What can a trout really see?

On this basis, we can say that lure colour, pattern contrast, reflections... are key factors. Your choice must also be guided by the ambient light level, the substrate of the river bed and the colour of the water. Ok great, so how do you make the right choice then? Don't worry, a bit of common sense and deduction will do the trick!

Light, water colour and type of substrate are the key to choosing the right lure.

Fish have a gift: they are chromatophore, which means that they are able to adapt the tone of their colour to blend into their surroundings. That's the first thing to remember when selecting a lure. Choose a lure that is as close as possible to the overall colour of the area in which you aim to fish. For example, Gold Ayu is perfect for sandy rivers whereas, the lighter, Rainbow Trout GB, is more suited to chalk streams. If you don't get any bites, try a more "visible" version like the White Fry or the Copper Minnow and Stripe Gold for darker spots.

Gold Ayu: perfect for sandy rivers

Apart from the White Flash, which is monochromatic, all the other colours in the Gunki Gamera range present more or less contrast in between the back and the belly of the lure. A dark back, a light belly, colour dots, stripes... emphasized by the rolling action are just so many signals that the trout can see. The lower the visibility is (dirty water, low light),  the more the lure will need to have an pronounced contrast pattern. In that case, the Strip Gold, Zebra Minnow and Impact Brown Trout are perfect.

Stripe Gold: high colour contrast

Underwater, as soon as the sun shines so do the fish, so simply chose a reflective colour. Trout "see" light far better than we do, the Metallic Minnow or Copper Trout are ideal for these conditions. In lower light conditions or if the trout don't react to the metallic colours, then it's time to try a mat or transparent version. In gin clear waters the Ghost Fry Trout as it lets light though it, is far more realistic than a flashy finish.
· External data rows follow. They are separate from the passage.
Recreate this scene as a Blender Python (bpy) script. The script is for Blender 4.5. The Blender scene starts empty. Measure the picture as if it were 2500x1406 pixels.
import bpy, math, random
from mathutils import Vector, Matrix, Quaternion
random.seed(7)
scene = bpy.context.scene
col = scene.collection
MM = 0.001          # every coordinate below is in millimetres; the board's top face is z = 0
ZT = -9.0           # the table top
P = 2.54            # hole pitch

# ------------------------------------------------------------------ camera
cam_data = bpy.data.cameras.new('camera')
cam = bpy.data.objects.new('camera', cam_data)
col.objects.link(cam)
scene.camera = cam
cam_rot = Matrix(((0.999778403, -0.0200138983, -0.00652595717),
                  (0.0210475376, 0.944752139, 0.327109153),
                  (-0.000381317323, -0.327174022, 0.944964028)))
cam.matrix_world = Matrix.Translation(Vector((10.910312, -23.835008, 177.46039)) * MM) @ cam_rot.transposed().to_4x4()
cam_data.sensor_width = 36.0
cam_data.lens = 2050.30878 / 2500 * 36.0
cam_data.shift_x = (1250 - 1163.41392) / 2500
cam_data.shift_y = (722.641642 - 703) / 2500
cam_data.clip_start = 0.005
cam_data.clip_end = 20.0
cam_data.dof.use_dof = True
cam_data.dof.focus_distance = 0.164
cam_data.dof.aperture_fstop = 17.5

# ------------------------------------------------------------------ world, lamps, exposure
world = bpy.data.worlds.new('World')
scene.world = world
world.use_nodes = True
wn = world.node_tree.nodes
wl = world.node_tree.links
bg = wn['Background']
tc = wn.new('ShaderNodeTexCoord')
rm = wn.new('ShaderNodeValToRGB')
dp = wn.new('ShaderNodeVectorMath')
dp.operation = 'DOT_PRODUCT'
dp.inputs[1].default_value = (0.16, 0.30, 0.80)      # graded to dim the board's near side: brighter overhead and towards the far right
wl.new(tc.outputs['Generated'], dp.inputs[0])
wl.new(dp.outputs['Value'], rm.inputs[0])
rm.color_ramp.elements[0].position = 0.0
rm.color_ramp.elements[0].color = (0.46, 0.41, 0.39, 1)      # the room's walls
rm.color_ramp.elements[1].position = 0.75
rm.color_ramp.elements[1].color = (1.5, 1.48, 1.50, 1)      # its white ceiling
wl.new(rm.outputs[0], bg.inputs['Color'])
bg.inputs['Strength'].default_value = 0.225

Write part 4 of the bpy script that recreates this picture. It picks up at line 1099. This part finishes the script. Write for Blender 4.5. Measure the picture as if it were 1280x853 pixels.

In slightly tainted conditions, the Silver Head of Mat Fire Tiger are a good option, easy to target yet sufficiently muted as not to scare.

With its' metallic finish, the Copper Trout colour really stands out

Ok time to talk "colour". Same logic as before, you start with the most mimetic one: Ghost Trout Fry for gravel beds, Copper Minnow for sand and silt or even Metallic Minnow for weeds. And if that doesn't work, change from a sliver to a gold base or the reverse.  If necessary, the orange belly of the

Copper Trout or the yellow of the Spot Bass can do the trick. Sometimes you will have to play on the natural aggressiveness of the trout by using a fluorescent colour scheme. The Snow Chart is great for clear conditions whereas the Mat Fire Tiger will be better when a darker more contrasted colour is needed. Experience has proved that they react well to yellow-green colours, possibly due to a UV reaction.

The perfect colour to wake sleepy trout: Snow Chart

Choosing the right colour relates to a certain logic. You start with the most homochromatic one possible and then adjust: lighter, darker, more contrasted, transparent, metallic, mat, gold, silver.... The combinations are endless, but with a bit of logic and observation it becomes really easy to make the right choice and find that winning colour!